One thing I’ll add to this is that it might be a good idea to put something rigid between the Nomad and the mat, to help more evenly distribute the weight. I haven’t done this myself but it’s definitely a concern for my next enclosure.
Will note several have tried putting acoustic absorbing material like Dynamat in the Nomad 883 Pro with promising results.
That being said I would say if you cant run a normal vacuum cleaner in the apartment for hours at a time without the neighbors complaining I would suspect you will need to take some steps toward a custom enclosure like @Moded1952
I agree with this but not the opposite: just because you can run a vacuum cleaner for hours at a time does not mean you can run a Nomad.
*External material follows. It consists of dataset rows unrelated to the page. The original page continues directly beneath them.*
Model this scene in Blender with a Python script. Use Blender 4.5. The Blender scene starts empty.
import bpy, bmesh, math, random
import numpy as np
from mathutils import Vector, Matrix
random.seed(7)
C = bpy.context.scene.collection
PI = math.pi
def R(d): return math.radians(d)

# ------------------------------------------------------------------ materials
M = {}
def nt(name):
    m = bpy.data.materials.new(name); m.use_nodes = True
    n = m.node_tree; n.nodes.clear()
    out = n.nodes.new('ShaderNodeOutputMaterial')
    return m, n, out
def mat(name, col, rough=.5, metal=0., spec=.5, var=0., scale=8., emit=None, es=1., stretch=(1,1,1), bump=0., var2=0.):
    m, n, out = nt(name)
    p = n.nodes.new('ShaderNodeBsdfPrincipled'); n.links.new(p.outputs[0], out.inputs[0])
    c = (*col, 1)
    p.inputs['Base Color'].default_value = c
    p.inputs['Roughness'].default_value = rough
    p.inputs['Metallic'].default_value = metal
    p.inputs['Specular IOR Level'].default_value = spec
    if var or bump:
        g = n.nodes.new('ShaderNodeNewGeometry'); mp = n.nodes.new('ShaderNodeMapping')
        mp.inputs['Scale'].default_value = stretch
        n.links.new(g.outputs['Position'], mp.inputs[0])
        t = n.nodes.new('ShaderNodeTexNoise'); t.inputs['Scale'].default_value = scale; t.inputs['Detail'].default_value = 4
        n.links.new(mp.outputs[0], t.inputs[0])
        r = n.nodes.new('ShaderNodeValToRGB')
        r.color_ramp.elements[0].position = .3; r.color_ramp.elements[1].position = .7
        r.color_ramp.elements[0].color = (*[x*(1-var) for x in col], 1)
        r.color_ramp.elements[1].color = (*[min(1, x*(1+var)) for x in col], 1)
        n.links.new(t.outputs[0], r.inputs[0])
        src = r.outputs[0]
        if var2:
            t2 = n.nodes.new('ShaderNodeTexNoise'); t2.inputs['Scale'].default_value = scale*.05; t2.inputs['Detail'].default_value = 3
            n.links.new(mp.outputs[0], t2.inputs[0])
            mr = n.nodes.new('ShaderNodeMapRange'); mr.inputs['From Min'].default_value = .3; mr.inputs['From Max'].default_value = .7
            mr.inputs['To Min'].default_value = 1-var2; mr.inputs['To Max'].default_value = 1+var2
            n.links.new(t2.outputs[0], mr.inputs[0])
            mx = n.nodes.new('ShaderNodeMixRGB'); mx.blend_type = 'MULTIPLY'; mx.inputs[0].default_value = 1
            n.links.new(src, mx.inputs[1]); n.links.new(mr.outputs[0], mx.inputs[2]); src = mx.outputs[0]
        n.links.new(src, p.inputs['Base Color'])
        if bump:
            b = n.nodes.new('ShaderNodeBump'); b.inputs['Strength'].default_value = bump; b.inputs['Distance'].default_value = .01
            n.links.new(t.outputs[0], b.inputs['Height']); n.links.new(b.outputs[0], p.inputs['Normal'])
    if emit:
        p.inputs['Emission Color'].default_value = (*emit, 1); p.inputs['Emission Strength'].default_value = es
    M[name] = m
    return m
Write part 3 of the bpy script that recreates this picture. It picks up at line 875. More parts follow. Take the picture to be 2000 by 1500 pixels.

The volume of the two devices is similar but the character of the sound is completely different. A vacuum cleaner is a constant high frequency white noise that’s reasonably easy to ignore and reasonably easily blocked by many materials. The Nomad has a variety of different sounds going on at various frequencies and they vary a lot as it moves around and goes in and out of cuts.
For “neighbours’ acceptability” purposes, I’d compare the Nomad to loud music. If you can play loud music without bothering anyone, then you can run the Nomad. “Loud” here would mean “loud enough to be heard over a vacuum cleaner”.
Thanks everyone for your input! It looks like the solution here is going to be a combination of a Dynamat and a willingness to build a sound enclosure if all else fails.
Luckily enough (or unluckily) the pre-installed heating unit in my apartment is absurdly loud and I frequently find myself playing music over it, so it seems likely I’ll be able to get away with this.
I agree with the above. I’ve ran mine cutting aluminum in my basement. It was audible upstairs when it was quiet up there, but not loud. I would have considered it good for daytime running, but it might have been just enough to keep a person that needs silence to sleep, awake. I never enclosed mine just had it on an EVA foam pad.